De directe inspiratie voor de Nederlandse aansprakelijkstelling van Syrië is evenwel de door Gambia aangespannen rechtszaak tegen Myanmar voor het International Gerechtshof, met betrekking tot een genocide die het regime in Myanmar zou hebben gepleegd tegen de Rohingya, een etnische minderheid. Op 23 januari 2020 beval het Hof Myanmar voorlopige maatregelen te nemen. Een uitspraak in de bodemprocedure moet nog volgen. De rechtsmacht van het Hof in Gambia/Myanmar is gebaseerd op artikel IX van het Genocideverdrag, dat bepaalt dat een geschil over de interpretatie en toepassing van dit verdrag op verzoek van één de partijen voor het Hof kan worden gebracht.

Wat deze zaken typeert, is dat een staat – die zelf niet het slachtoffer is van mensenrechtenschendingen – een andere staat aansprakelijk stelt namens alle partijen bij het relevante verdrag. Normaliter moet een staat aantonen zelf benadeeld te zijn, maar dat is niet nodig als een staat een andere staat aansprakelijk stelt voor het schenden van ‘erga omnes’ verplichtingen, die staten hebben ten aanzien van alle andere verdragspartijen.

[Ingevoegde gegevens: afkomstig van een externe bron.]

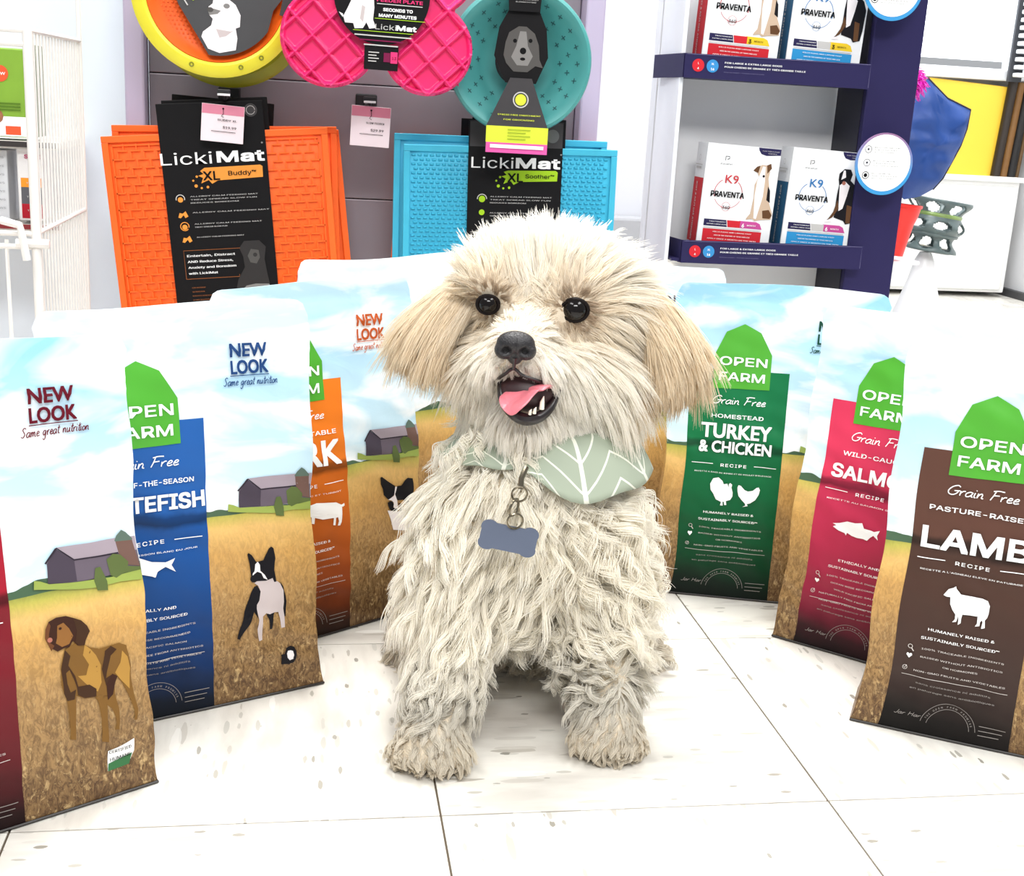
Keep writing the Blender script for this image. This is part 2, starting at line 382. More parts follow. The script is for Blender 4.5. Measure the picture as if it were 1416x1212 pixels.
# ------------------------------------------------------------------ food bags
BW, BG, BH = .225, .072, .344
def bag_mat(seed, tint):
    m = bpy.data.materials.new('bag_print'); m.use_nodes = True; nt = m.node_tree; N = nt.nodes; K = nt.links
    b = N['Principled BSDF']; b.inputs['Roughness'].default_value = .4; b.inputs['Specular IOR Level'].default_value = .3; b.inputs['Coat Weight'].default_value = .12; b.inputs['Coat Roughness'].default_value = .25
    tc = N.new('ShaderNodeTexCoord'); sp = N.new('ShaderNodeSeparateXYZ'); K.new(tc.outputs['Object'], sp.inputs[0])
    v = N.new('ShaderNodeMath'); v.operation = 'DIVIDE'; v.inputs[1].default_value = BH; K.new(sp.outputs[2], v.inputs[0])
    def noise(scale, st=(1, 1, 1), det=3, loc=0, rough=.5, dist=0):
        mp = N.new('ShaderNodeMapping'); mp.inputs['Scale'].default_value = st; mp.inputs['Location'].default_value = (seed * 3.3 + loc, 0, seed)
        K.new(tc.outputs['Object'], mp.inputs['Vector'])
        n = N.new('ShaderNodeTexNoise'); n.inputs['Scale'].default_value = scale; n.inputs['Detail'].default_value = det; n.inputs['Roughness'].default_value = rough; n.inputs['Distortion'].default_value = dist
        K.new(mp.outputs[0], n.inputs['Vector']); return n.outputs['Fac']
    def ramp(fac, stops):
        r = N.new('ShaderNodeValToRGB'); e = r.color_ramp.elements
        while len(e) < len(stops): e.new(.5)
        for q, (p, c) in zip(e, stops): q.position = p; q.color = lin(c)
        K.new(fac, r.inputs[0]); return r.outputs[0]
    def mix(f, a, b2):
        x = N.new('ShaderNodeMix'); x.data_type = 'RGBA'
        for s, q in ((0, f), (6, a), (7, b2)):
            if isinstance(q, (tuple, list)): x.inputs[s].default_value = q
            elif isinstance(q, float): x.inputs[s].default_value = q
            else: K.new(q, x.inputs[s])
        return x.outputs[2]
    def rng(fac, a, b2, c=0., d=1.):
        r = N.new('ShaderNodeMapRange'); r.inputs[1].default_value = a; r.inputs[2].default_value = b2; r.inputs[3].default_value = c; r.inputs[4].default_value = d
        K.new(fac, r.inputs[0]); return r.outputs[0]
    def mth(op, a, b2):
        q = N.new('ShaderNodeMath'); q.operation = op
        for i, z in enumerate((a, b2)):
            if isinstance(z, (int, float)): q.inputs[i].default_value = z
            else: K.new(z, q.inputs[i])
        return q.outputs[0]
    # sky print
    cl = noise(11, (1, 1, 2.6), 4, dist=.6)
    blue = ramp(v.outputs[0], [(.5, (206, 232, 244)), (.72, (188, 222, 240)), (.86, (168, 210, 234)), (1., tint)])
    skyc = mix(rng(cl, .44, .64), blue, lin((250, 252, 253)))
    # field print
    wob = mth('ADD', v.outputs[0], rng(noise(9, (1, 1, 1), 2, 4), 0, 1, -.05, .05))
    gold = ramp(wob, [(0., (120, 92, 58)), (.12, (150, 118, 76)), (.27, (178, 140, 88)), (.38, (206, 160, 92)), (.44, (226, 184, 112)), (.475, (186, 178, 84)), (.5, (106, 130, 62))])
    straw = noise(130, (1.5, 1, .7), 4, rough=.75, dist=1.8)
    amp = rng(v.outputs[0], .05, .45, 1., .12)
    dark = mth('MULTIPLY', rng(straw, .40, .60, .92, 0.), amp)
    gold = mix(dark, gold, lin((74, 48, 26)))
    lite = mth('MULTIPLY', rng(noise(210, (1, 1, .5), 3, 9, .7, 1.), .55, .72, 0., .7), amp)
    gold = mix(lite, gold, lin((224, 192, 136)))
    hill = mth('ADD', .497, rng(noise(26, (1, 1, .01), 2, 2), .3, .7, -.008, .022))
    trees = mth('LESS_THAN', v.outputs[0], hill); tr = mix(trees, skyc, lin((70, 96, 72)))
    low = mth('LESS_THAN', v.outputs[0], .489)
    col = mix(low, tr, gold)
    K.new(col, b.inputs['Base Color'])
    bp = N.new('ShaderNodeBump'); bp.inputs['Strength'].default_value = .35; bp.inputs['Distance'].default_value = .0025
    K.new(noise(22, (1, 1, 1.2), 3, 5, .45, 1.2), bp.inputs['Height']); K.new(bp.outputs[0], b.inputs['Normal'])
    return m

def label_mat(name, top, mid, bot):
    m = bpy.data.materials.new(name); m.use_nodes = True; nt = m.node_tree; N = nt.nodes; K = nt.links
    b = N['Principled BSDF']; b.inputs['Roughness'].default_value = .45; b.inputs['Specular IOR Level'].default_value = .16; b.inputs['Coat Weight'].default_value = .04; b.inputs['Coat Roughness'].default_value = .3
    tc = N.new('ShaderNodeTexCoord'); sp = N.new('ShaderNodeSeparateXYZ'); K.new(tc.outputs['Object'], sp.inputs[0])
    v = N.new('ShaderNodeMath'); v.operation = 'DIVIDE'; v.inputs[1].default_value = BH; K.new(sp.outputs[2], v.inputs[0])
    n = N.new('ShaderNodeTexNoise'); n.inputs['Scale'].default_value = 14; n.inputs['Detail'].default_value = 4; K.new(tc.outputs['Object'], n.inputs['Vector'])
    r0 = N.new('ShaderNodeMapRange'); r0.inputs[3].default_value = -.05; r0.inputs[4].default_value = .05; K.new(n.outputs['Fac'], r0.inputs[0])
    ad = N.new('ShaderNodeMath'); K.new(v.outputs[0], ad.inputs[0]); K.new(r0.outputs[0], ad.inputs[1])
    r = N.new('ShaderNodeValToRGB'); e = r.color_ramp.elements
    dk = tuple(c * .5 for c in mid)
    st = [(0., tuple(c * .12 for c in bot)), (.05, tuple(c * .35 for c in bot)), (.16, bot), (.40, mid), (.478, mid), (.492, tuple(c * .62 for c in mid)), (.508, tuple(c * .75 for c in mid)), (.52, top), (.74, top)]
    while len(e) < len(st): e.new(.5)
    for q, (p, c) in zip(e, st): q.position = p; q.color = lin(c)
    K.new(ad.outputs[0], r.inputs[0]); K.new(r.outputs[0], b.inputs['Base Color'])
    return m

def bag_surface(seed):
    ph = np.random.default_rng(seed).uniform(0, 6.28, 12)
    def T(v): return np.cos(np.pi / 2 * np.clip(v / .95, 0, 1)) ** .8
    def S(P, off, side=-1, wr=1.):
        x = P[:, 0]; z = P[:, 1]; u = np.clip(x / BW + .5, 0, 1); v = np.clip(z / BH, 0, 1)
        e = .97 - .25 * v
        B = e + (1 - e) * np.sin(np.pi * u) ** .7
        y = BG / 2 * T(v) * B + .0006
        env = np.clip(1.2 - v, .25, 1) * np.clip(v * 9, .05, 1)
        w = .0010 * np.sin(x * 95 + z * 40 + ph[0]) * np.sin(z * 70 - x * 30 + ph[1]) + .0009 * np.sin((x + z) * 150 + ph[2]) * np.sin((x - z) * 60 + ph[3]) + .0005 * np.sin(z * 260 + x * 90 + ph[4])
        y = y + w * wr * env + .0016 * np.exp(-((v - .885) / .006) ** 2) + .0008 * np.exp(-((v - .905) / .004) ** 2)
        sag = .004 * np.sin(z * 22 + ph[5]) * np.sin(np.pi * v)
        X = x * (1 + .035 * np.exp(-v / .03) - .02 * np.sin(np.pi * v)) + .0015 * np.sin(z * 60 + ph[6]) * (np.abs(x) / (BW / 2)) ** 3
        Y = side * (y + off) + sag * np.clip(v * 1.5, 0, 1)
        dc = BW / 2 - np.abs(x); r = .013
        drop = np.where(dc < r, r - np.sqrt(np.clip(r * r - (r - dc) ** 2, 0, None)), 0)
        Z = z - drop * np.clip((v - .93) / .07, 0, 1) + .002 * np.sin(x * 26 + ph[7]) * np.clip((v - .8) / .2, 0, 1)
        return np.stack([X, Y, Z], 1)
    return S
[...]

Het Genocideverdrag en het VN-Folterverdrag  bevatten dergelijke verplichtingen, wat betekent dat elke verdragspartij de aansprakelijkheid van een andere verdragspartij kan inroepen voor schendingen van het verdrag, zelfs indien die eerste verdragspartij niet rechtstreeks benadeeld is door die schendingen  (zie hier en hier). Omdat Nederland er een belang bij heeft dat Syrië haar verplichtingen op basis van het Folterverdrag naleeft, kan Nederland Syrië dan ook middels een diplomatieke nota, en later wellicht een internationale rechtszaak, aansprakelijk stellen voor mogelijke schendingen van dit verdrag, zelfs als er geen Nederlandse slachtoffers zijn gevallen.

Hoe verder?

Aangezien de Syrische regering de Nederlandse actie heeft weggewuifd, is het onwaarschijnlijk dat zij onderhandelingen met Nederland zal aangaan. Het is evenmin waarschijnlijk dat zij op een aanbod tot arbitrage zal ingaan. De meest waarschijnlijke uitkomst is dan ook dat Nederland te zijner tijd Syrië voor het Internationaal Gerechtshof zal dagen. Dit kan allemaal vrij snel gaan. In Gambia/Myanmar stelde Gambia Myanmar op 11 oktober 2019 aansprakelijk middels een diplomatieke nota aan Myanmar. Exact een maand later, op 11 november 2019, daagde Gambia Myanmar al voor het Internationaal Gerechtshof. Zo’n vaart zal het niet lopen met de Nederlandse procedure tegen Syrië, met name omdat het verdrag een periode van zes maanden voorziet om een internationale arbitrage te organiseren. Niettemin is het realistisch dat Nederland in de loop van 2021 Syrië voor het Internationaal Gerechtshof zal dagen.